Extract, from the listing that follows, each line containing the word "high".
**** Material provided
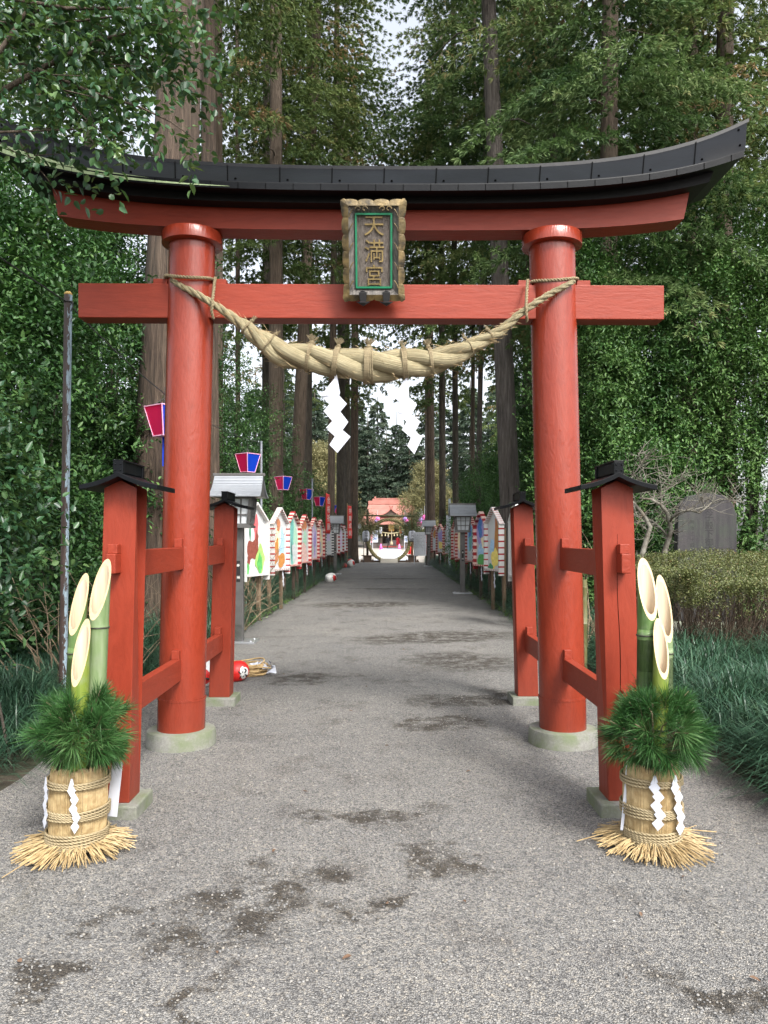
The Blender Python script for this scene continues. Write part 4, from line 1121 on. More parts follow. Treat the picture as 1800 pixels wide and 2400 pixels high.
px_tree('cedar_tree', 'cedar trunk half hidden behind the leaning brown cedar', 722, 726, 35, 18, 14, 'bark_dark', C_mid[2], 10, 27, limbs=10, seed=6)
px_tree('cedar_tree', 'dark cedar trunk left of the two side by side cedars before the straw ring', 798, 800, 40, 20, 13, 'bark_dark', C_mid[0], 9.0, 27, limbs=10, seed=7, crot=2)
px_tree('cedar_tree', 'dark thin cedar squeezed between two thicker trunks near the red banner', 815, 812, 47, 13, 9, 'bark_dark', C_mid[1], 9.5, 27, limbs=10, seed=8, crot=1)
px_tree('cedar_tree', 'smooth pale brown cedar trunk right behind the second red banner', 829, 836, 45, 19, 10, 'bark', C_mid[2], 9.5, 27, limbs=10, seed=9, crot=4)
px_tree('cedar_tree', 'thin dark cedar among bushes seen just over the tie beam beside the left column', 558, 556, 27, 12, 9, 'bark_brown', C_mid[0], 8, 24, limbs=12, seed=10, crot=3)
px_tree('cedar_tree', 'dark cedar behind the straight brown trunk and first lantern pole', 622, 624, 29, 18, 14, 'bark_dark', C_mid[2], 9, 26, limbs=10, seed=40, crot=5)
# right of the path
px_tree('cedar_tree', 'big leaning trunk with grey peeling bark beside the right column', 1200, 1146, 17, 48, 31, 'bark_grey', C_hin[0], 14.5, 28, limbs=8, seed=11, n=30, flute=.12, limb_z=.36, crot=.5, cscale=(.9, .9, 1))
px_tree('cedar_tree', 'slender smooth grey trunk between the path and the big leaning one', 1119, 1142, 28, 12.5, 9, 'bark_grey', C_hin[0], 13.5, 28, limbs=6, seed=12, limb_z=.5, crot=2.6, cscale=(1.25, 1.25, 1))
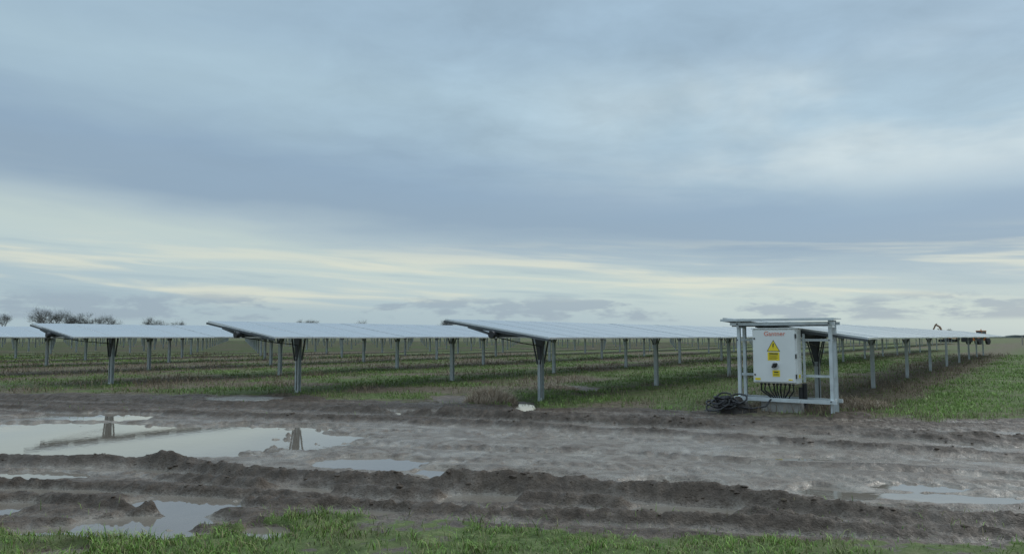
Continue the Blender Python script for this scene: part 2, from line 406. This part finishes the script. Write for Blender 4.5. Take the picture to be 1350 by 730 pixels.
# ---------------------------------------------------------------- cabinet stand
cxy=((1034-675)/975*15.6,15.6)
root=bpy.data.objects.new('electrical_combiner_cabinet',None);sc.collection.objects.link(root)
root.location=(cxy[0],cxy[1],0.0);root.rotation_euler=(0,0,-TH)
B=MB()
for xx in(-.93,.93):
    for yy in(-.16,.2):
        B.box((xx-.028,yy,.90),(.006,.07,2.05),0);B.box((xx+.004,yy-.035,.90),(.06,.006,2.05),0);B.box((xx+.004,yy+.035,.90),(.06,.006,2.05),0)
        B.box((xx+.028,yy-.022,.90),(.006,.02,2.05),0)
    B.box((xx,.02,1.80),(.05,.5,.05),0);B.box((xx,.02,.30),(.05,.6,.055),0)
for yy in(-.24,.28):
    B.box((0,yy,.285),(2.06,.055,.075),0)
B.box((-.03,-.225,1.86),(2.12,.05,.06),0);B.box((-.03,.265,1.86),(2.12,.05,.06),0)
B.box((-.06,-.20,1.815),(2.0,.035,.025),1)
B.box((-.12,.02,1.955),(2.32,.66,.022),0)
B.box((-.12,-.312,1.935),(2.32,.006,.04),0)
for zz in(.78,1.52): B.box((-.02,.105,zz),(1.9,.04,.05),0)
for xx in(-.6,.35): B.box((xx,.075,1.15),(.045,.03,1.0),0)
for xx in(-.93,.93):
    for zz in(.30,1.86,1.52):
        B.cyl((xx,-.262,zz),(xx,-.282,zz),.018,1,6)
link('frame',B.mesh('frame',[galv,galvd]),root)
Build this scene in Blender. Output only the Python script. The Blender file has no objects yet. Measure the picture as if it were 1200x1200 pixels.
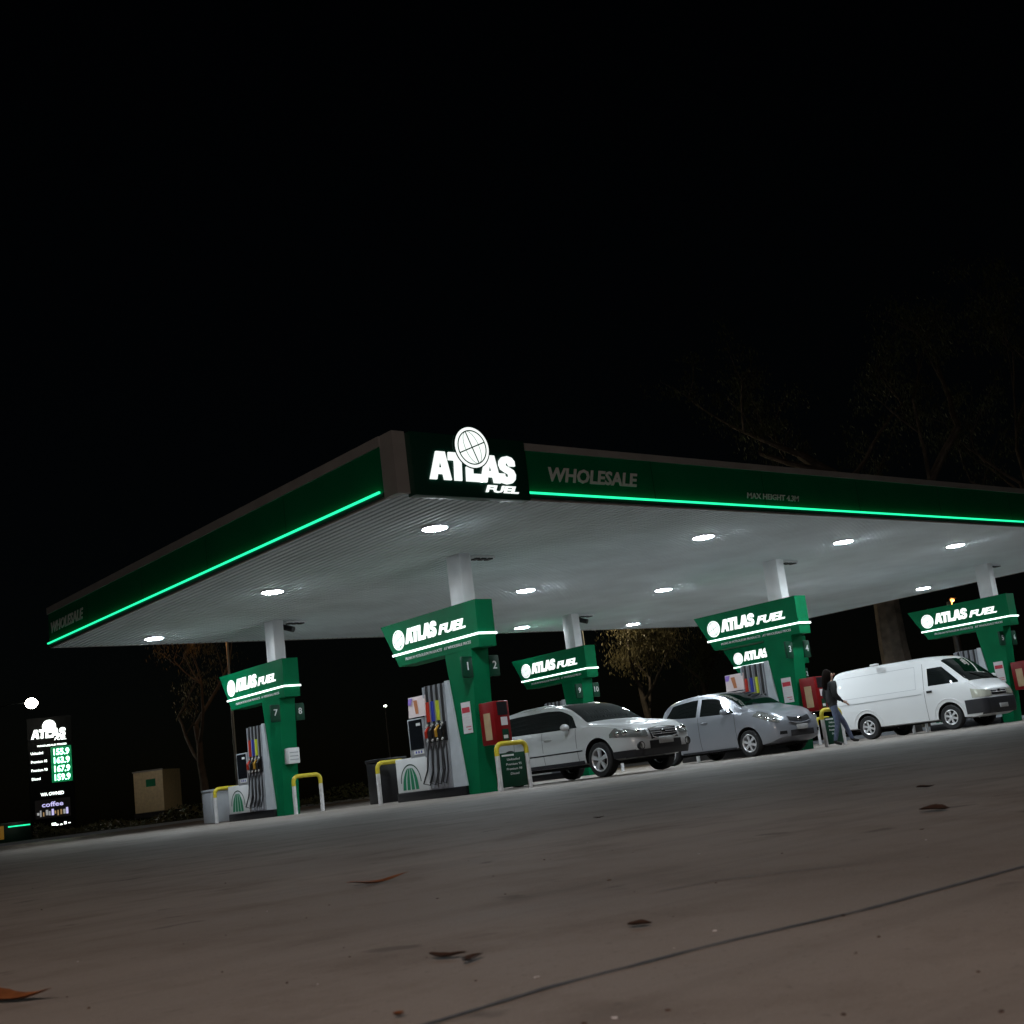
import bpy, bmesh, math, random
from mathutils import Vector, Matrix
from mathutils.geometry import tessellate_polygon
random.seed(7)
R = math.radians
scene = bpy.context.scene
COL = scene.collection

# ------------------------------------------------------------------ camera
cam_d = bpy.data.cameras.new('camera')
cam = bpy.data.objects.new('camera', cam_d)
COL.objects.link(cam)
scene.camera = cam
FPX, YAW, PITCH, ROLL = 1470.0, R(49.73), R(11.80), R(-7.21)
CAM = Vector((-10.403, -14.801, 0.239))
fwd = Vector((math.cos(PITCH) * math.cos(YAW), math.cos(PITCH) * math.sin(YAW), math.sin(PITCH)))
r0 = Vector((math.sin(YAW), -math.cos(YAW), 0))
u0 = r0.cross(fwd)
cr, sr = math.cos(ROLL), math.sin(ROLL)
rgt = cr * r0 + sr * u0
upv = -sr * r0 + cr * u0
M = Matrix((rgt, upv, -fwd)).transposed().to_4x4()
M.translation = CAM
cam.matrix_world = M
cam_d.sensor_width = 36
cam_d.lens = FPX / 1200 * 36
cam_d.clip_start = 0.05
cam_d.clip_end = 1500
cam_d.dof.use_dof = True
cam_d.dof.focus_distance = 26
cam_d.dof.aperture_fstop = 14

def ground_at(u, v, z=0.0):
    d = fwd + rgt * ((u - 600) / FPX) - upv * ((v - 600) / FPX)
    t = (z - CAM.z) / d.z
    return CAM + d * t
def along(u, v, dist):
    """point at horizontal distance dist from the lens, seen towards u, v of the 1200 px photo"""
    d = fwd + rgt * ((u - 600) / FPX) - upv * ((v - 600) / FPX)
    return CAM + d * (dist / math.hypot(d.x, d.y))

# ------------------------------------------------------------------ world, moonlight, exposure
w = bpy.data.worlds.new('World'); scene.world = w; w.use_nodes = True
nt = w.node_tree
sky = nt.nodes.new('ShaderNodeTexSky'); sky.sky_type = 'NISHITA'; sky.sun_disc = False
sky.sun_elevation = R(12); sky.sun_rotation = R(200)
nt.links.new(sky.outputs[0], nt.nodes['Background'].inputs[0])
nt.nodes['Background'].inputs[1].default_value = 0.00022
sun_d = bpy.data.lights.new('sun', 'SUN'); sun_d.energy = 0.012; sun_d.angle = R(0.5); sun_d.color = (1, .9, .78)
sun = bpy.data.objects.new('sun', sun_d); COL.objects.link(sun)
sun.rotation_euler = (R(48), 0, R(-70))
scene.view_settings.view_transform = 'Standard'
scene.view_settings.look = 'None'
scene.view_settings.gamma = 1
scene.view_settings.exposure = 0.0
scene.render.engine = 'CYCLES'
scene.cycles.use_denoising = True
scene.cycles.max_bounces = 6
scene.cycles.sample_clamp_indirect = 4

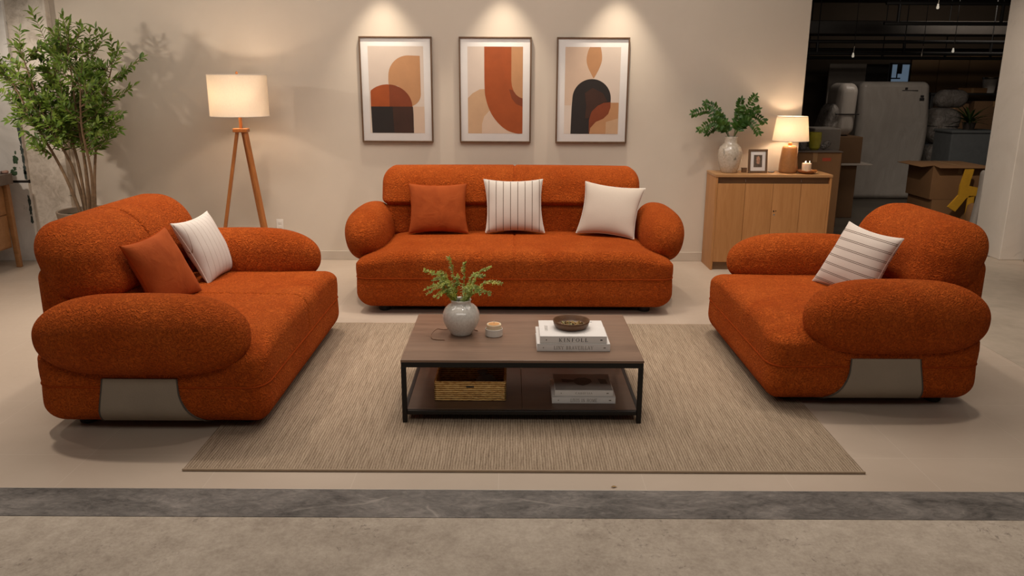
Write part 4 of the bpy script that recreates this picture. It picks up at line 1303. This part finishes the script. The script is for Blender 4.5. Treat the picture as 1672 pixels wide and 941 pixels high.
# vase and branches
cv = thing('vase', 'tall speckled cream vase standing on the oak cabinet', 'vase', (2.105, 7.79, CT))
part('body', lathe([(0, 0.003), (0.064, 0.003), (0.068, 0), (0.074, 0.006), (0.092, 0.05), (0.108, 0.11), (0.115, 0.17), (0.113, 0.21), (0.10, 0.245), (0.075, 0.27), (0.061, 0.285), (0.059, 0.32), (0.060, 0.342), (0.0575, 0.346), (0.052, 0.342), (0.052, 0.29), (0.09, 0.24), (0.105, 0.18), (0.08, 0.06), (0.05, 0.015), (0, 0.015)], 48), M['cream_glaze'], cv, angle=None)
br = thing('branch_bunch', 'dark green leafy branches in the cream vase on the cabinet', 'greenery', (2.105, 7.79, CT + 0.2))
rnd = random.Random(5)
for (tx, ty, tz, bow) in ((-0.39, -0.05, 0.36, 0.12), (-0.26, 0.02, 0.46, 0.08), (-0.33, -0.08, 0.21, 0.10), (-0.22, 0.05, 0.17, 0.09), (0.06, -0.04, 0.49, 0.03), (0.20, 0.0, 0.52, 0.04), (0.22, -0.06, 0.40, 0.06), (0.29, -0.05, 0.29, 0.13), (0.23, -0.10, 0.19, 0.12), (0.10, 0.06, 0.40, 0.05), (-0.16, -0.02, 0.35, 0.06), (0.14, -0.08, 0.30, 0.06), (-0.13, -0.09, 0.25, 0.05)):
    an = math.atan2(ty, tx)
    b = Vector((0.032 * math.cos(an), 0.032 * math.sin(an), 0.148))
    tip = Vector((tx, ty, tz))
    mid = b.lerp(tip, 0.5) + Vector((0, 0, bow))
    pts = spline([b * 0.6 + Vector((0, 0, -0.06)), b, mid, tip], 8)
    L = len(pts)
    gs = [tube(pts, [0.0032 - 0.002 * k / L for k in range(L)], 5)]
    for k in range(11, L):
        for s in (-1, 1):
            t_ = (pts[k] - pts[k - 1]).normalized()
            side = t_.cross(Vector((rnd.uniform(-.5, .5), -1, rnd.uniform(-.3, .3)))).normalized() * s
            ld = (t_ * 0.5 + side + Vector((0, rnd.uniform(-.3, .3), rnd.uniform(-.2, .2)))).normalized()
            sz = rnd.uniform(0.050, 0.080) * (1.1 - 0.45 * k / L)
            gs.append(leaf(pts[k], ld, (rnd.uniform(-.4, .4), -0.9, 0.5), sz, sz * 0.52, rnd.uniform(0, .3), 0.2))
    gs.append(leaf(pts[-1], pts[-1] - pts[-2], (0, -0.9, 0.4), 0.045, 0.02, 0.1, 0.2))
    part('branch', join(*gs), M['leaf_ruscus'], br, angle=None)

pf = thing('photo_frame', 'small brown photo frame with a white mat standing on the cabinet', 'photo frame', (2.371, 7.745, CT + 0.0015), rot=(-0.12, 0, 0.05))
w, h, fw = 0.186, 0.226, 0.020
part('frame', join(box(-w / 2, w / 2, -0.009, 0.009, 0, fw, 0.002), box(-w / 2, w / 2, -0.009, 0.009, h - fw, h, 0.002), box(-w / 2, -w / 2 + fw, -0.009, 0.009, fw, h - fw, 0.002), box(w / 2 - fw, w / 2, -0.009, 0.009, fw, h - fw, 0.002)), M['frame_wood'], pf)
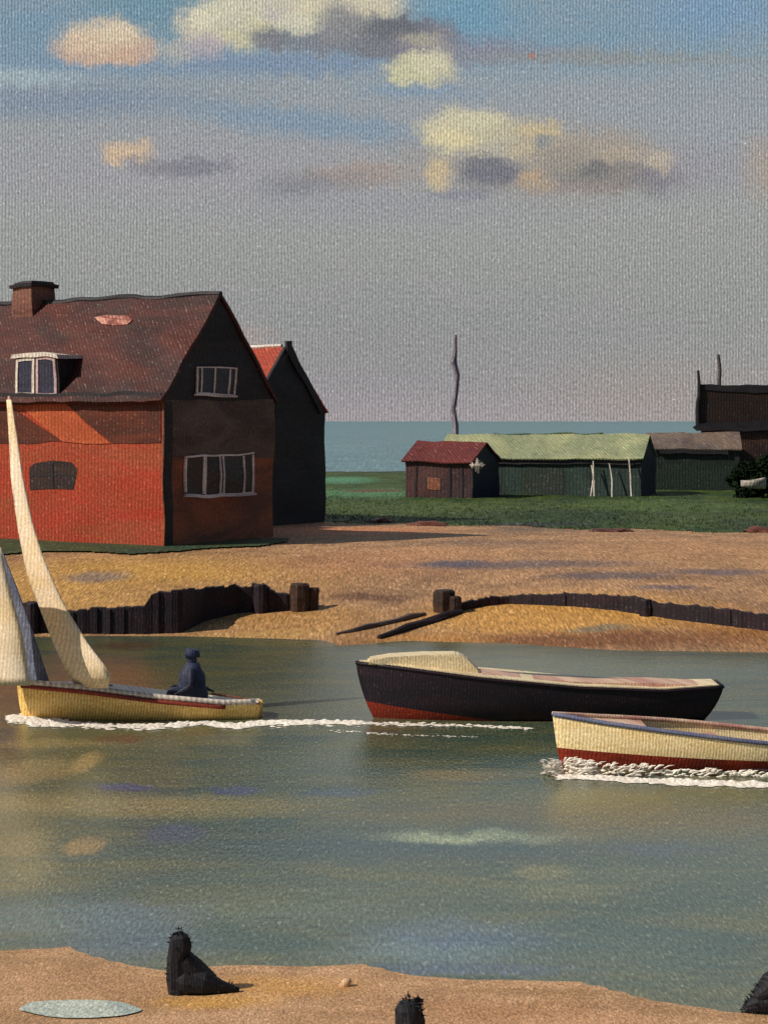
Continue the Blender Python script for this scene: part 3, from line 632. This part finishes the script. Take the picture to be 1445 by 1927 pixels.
********
Answer to this exercise |
The Blender Python script for this scene continues. Write part 4, from line 1121 on. More parts follow. Treat the picture as 1800 pixels wide and 2400 pixels high.
Write part 4 of the bpy script that recreates this picture. It picks up at line 1303. This part finishes the script. The script is for Blender 4.5. Treat the picture as 1672 pixels wide and 941 pixels high.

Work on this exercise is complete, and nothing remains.